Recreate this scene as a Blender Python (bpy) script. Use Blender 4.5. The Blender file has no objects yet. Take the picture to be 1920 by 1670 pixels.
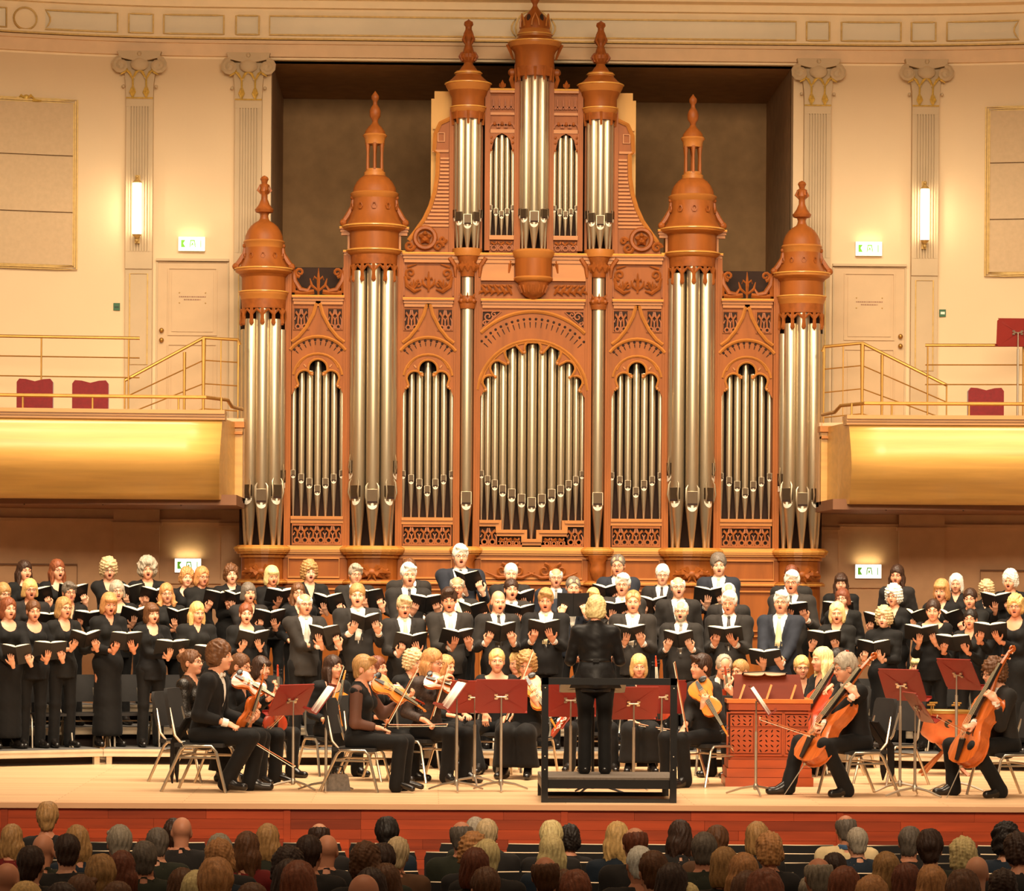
import bpy, math, random
import numpy as np
from mathutils import Vector, Matrix
from mathutils.geometry import tessellate_polygon
random.seed(7)
SC = bpy.context.scene
COL = SC.collection
PI = math.pi
# ------------------------------------------------------------------ camera
F, HZ = 6000.0, 1090.0
ROLL, YAW = 0.0063, 0.0256
CAM = Vector((-1.24, 0.0, 2.0))
cd = bpy.data.cameras.new('camera')
cd.sensor_fit = 'HORIZONTAL'; cd.sensor_width = 36.0
cd.lens = F / 1920 * 36.0
cd.shift_y = (HZ - 835.0) / 1920.0
cd.clip_end = 200
cam = bpy.data.objects.new('camera', cd); COL.objects.link(cam)
CR = Matrix.Rotation(-YAW, 4, 'Z') @ Matrix.Rotation(PI / 2, 4, 'X') @ Matrix.Rotation(ROLL, 4, 'Z')
cam.matrix_world = Matrix.Translation(CAM) @ CR
SC.camera = cam
CR3 = CR.to_3x3()
def W(x, y, D):
    """photo pixel -> point on the hall plane Y = D (hall axes: X right, Y away, Z up, stage floor at 0)"""
    d = CR3 @ Vector(((x - 960) / F, -(y - HZ) / F, -1.0))
    t = D / d.y
    return CAM + d * t
def WX(x, y, D): return W(x, y, D).x
def WZ(x, y, D): return W(x, y, D).z
# ------------------------------------------------------------------ world, lights, exposure
wd = bpy.data.worlds.new('world'); SC.world = wd; wd.use_nodes = True
wb = wd.node_tree.nodes['Background']
wb.inputs[0].default_value = (1.0, 0.72, 0.46, 1); wb.inputs[1].default_value = 0.2
vs = SC.view_settings
SC.display_settings.display_device = 'sRGB'
vs.view_transform = 'Standard'; vs.look = 'None'; vs.gamma = 1.0; vs.use_curve_mapping = False
vs.exposure = 0.12
def area(name, loc, target, sx, sy, power, color, spread=180):
    l = bpy.data.lights.new(name, 'AREA'); l.shape = 'RECTANGLE'; l.size = sx; l.size_y = sy
    l.energy = power; l.color = color; l.spread = math.radians(spread)
    o = bpy.data.objects.new(name, l); COL.objects.link(o); o.location = loc
    o.rotation_euler = (Vector(target) - Vector(loc)).to_track_quat('-Z', 'Y').to_euler()
    return o
WARM = (1.0, 0.82, 0.60)
area('stage_light_main', (0, 28.0, 12.6), (0, 38.0, 2.6), 13, 1.6, 800, WARM, 100)
area('stage_light_top', (0, 31.8, 11.4), (0, 31.9, 0), 12, 2.6, 640, WARM, 90)
area('stage_light_choir', (0, 32.6, 11.6), (0, 35.8, 1.0), 13, 1.0, 330, WARM, 60)
area('hall_fill_light', (0, 14.0, 9.0), (0, 36.0, 2.0), 10, 3.0, 560, (1, .78, .54), 70)
area('balcony_light_left', (-6.3, 31.5, 7.6), (-5.6, 36.5, 3.5), 2.2, 0.5, 30, (1, .8, .5), 70)
area('balcony_light_right', (6.3, 31.5, 7.6), (5.6, 36.5, 3.5), 2.2, 0.5, 30, (1, .8, .5), 70)
area('hall_light', (0, 20, 11.0), (0, 21, -1), 10, 5, 150, (1, .66, .38), 120)
# ------------------------------------------------------------------ object helpers
def link(o, parent=None):
    COL.objects.link(o)
    if parent is not None: o.parent = parent
    return o
def tag(o, label=None, cat=None, group=None, kind=None):
    if label: o['label'] = label
    if cat: o['category'] = cat
    if group: o['group'] = group
    if kind: o['kind'] = kind
    return o
def empty(name, loc=(0, 0, 0), rz=0.0, label=None, cat=None, group=None, scale=1.0):
    o = bpy.data.objects.new(name, None); link(o); o.location = loc
    o.rotation_euler = (0, 0, rz); o.scale = (scale,) * 3; o.empty_display_size = .1
    return tag(o, label, cat, group)
def copy_tree(o, parent=None):
    c = o.copy(); COL.objects.link(c); c.parent = parent
    for ch in list(o.children): copy_tree(ch, c)
    return c
def np_mesh(name, V, faces, mats, smooth=True, mi=None):
    """V (n,3) array, faces (m,4) or (m,3) array or list of lists"""
    me = bpy.data.meshes.new(name)
    V = np.asarray(V, dtype=np.float32)
    if isinstance(faces, np.ndarray):
        k = faces.shape[1]; m = len(faces)
        me.vertices.add(len(V)); me.vertices.foreach_set('co', V.ravel())
        me.loops.add(m * k); me.loops.foreach_set('vertex_index', faces.astype(np.int32).ravel())
        me.polygons.add(m)
        me.polygons.foreach_set('loop_start', np.arange(0, m * k, k, dtype=np.int32))
        me.polygons.foreach_set('loop_total', np.full(m, k, dtype=np.int32))
        me.update(calc_edges=True)
    else:
        me.from_pydata([tuple(map(float, v)) for v in V], [], [list(map(int, f)) for f in faces]); me.update()
    for mt in mats: me.materials.append(mt)
    if mi is not None: me.polygons.foreach_set('material_index', np.asarray(mi, dtype=np.int32))
    if isinstance(smooth, bool):
        me.polygons.foreach_set('use_smooth', np.full(len(me.polygons), smooth))
    else:
        me.polygons.foreach_set('use_smooth', np.asarray(smooth))
    return me
def mesh_obj(name, me, parent=None, loc=None, mat4=None):
    o = bpy.data.objects.new(name, me); link(o, parent)
    if loc is not None: o.location = loc
    if mat4 is not None: o.matrix_local = mat4
    return o
class MB:
    """collects shapes; build() links them as ONE mesh object"""
    def __init__(s): s.v = []; s.f = []; s.m = []; s.s = []; s.mi = 0
    def add(s, V, Fc, smooth=False):
        b = len(s.v); s.v.extend([tuple(v) for v in V])
        for f in Fc:
            s.f.append([i + b for i in f]); s.m.append(s.mi); s.s.append(smooth)
        return s
    def box(s, x0, x1, y0, y1, z0, z1):
        V = [(x, y, z) for z in (z0, z1) for y in (y0, y1) for x in (x0, x1)]
        return s.add(V, [(0, 2, 3, 1), (4, 5, 7, 6), (0, 1, 5, 4), (2, 6, 7, 3), (0, 4, 6, 2), (1, 3, 7, 5)])
    def obox(s, M, sx, sy, sz):
        V = [M @ Vector((x * sx / 2, y * sy / 2, z * sz / 2)) for z in (-1, 1) for y in (-1, 1) for x in (-1, 1)]
        return s.add(V, [(0, 2, 3, 1), (4, 5, 7, 6), (0, 1, 5, 4), (2, 6, 7, 3), (0, 4, 6, 2), (1, 3, 7, 5)])
    def lathe(s, prof, cx=0, cy=0, seg=24, a0=0.0, a1=2 * PI, smooth=True, cap=True):
        """prof: [(r,z)] bottom to top or top to bottom"""
        full = abs(a1 - a0 - 2 * PI) < 1e-6
        n = seg if full else seg + 1
        V = []
        for r, z in prof:
            for i in range(n):
                a = a0 + (a1 - a0) * i / seg
                V.append((cx + r * math.cos(a), cy + r * math.sin(a), z))
        Fc = []
        up = prof[-1][1] >= prof[0][1]
        for j in range(len(prof) - 1):
            for i in range(n if full else n - 1):
                q = (j * n + i, j * n + (i + 1) % n, (j + 1) * n + (i + 1) % n, (j + 1) * n + i)
                Fc.append(q if up else q[::-1])
        if full and cap:
            if prof[0][0] > 1e-4: Fc.append(tuple(range(n))[::-1] if up else tuple(range(n)))
            if prof[-1][0] > 1e-4:
                b = (len(prof) - 1) * n
                Fc.append(tuple(range(b, b + n)) if up else tuple(range(b, b + n))[::-1])
        return s.add(V, Fc, smooth)
    def tube(s, pts, r, seg=6, r1=None, flat=1.0, smooth=True, closed=False):
        pts = [Vector(p) for p in pts]; n = len(pts)
        V = []; prev = None
        for i, p in enumerate(pts):
            if closed: d = pts[(i + 1) % n] - pts[i - 1]
            elif i == 0: d = pts[1] - p
            elif i == n - 1: d = p - pts[i - 1]
            else: d = (pts[i + 1] - pts[i - 1])
            if d.length < 1e-9: d = Vector((0, 0, 1))
            d.normalize()
            if prev is None:
                ref = Vector((0, 1, 0)) if abs(d.y) < .9 else Vector((1, 0, 0))
                a = (ref - d * ref.dot(d)).normalized()
            else:
                a = (prev - d * prev.dot(d))
                a = a.normalized() if a.length > 1e-6 else prev
            prev = a; b = d.cross(a)
            rr = (r[i] if isinstance(r, (list, tuple)) else (r if r1 is None else r + (r1 - r) * i / max(1, n - 1)))
            for k in range(seg):
                t = 2 * PI * k / seg + PI / seg
                V.append(p + a * (rr * flat * math.cos(t)) + b * (rr * math.sin(t)))
        Fc = []
        for i in range(n if closed else n - 1):
            j = (i + 1) % n
            for k in range(seg):
                Fc.append((i * seg + k, i * seg + (k + 1) % seg, j * seg + (k + 1) % seg, j * seg + k))
        if not closed:
            Fc.append(tuple(range(seg))[::-1]); Fc.append(tuple(range((n - 1) * seg, n * seg)))
        return s.add(V, Fc, smooth)
    def board(s, outline, y0, y1, holes=()):
        """polygon in the xz plane extruded from y0 (front) to y1 (back)"""
        loops = [list(outline)] + [list(h) for h in holes]
        flat = [p for l in loops for p in l]
        tris = tessellate_polygon([[Vector((p[0], p[1], 0)) for p in l] for l in loops])
        n = len(flat)
        V = [(p[0], y0, p[1]) for p in flat] + [(p[0], y1, p[1]) for p in flat]
        Fc = []
        for t in tris:
            a, b, c = [Vector((flat[i][0], flat[i][1])) for i in t]
            ccw = (b - a).cross(c - a) > 0
            t = tuple(t) if ccw else tuple(t)[::-1]
            Fc.append(t); Fc.append(tuple(i + n for i in t)[::-1])
        o = 0
        for l in loops:
            k = len(l)
            for i in range(k):
                j = (i + 1) % k
                Fc.append((o + i, o + j, o + j + n, o + i + n))
            o += k
        return s.add(V, Fc)
    def sphere(s, c, r, seg=10, rings=6, sc=(1, 1, 1)):
        prof = [(max(1e-5, r * math.sin(PI * i / rings)), -r * math.cos(PI * i / rings)) for i in range(rings + 1)]
        V = []; n = seg
        for rr, z in prof:
            for i in range(n):
                a = 2 * PI * i / n
                V.append((c[0] + rr * math.cos(a) * sc[0], c[1] + rr * math.sin(a) * sc[1], c[2] + z * sc[2]))
        Fc = [(j * n + i, j * n + (i + 1) % n, (j + 1) * n + (i + 1) % n, (j + 1) * n + i) for j in range(rings) for i in range(n)]
        return s.add(V, Fc, True)
    def xform(s, M):
        s.v = [tuple(M @ Vector(v)) for v in s.v]; return s
    def mesh(s, name, mats):
        if not isinstance(mats, (list, tuple)): mats = [mats]
        me = np_mesh(name, s.v, s.f, mats, s.s, s.m)
        if any(s.s): me.set_sharp_from_angle(angle=math.radians(38))
        return me
    def build(s, name, mats, parent=None, loc=None):
        return mesh_obj(name, s.mesh(name, mats), parent, loc)
def arc(cx, cz, r, a0, a1, n, rz=None):
    rz = r if rz is None else rz
    return [(cx + r * math.cos(math.radians(a0 + (a1 - a0) * i / n)), cz + rz * math.sin(math.radians(a0 + (a1 - a0) * i / n))) for i in range(n + 1)]
def spiral(cx, cz, r0, turns, a0=0, n=14, hand=1):
    return [(cx + r0 * (1 - .8 * i / n) * math.cos(a0 + hand * 2 * PI * turns * i / n), cz + r0 * (1 - .8 * i / n) * math.sin(a0 + hand * 2 * PI * turns * i / n)) for i in range(n + 1)]
def xz(pts, y): return [(p[0], y, p[1]) for p in pts]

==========

EXERCISE AIM:
Scan the lines for the string "scene". Copy out each line that matches.

TASK RESPONSE:
Recreate this scene as a Blender Python (bpy) script. Use Blender 4.5. The Blender file has no objects yet. Take the picture to be 1920 by 1670 pixels.
SC = bpy.context.scene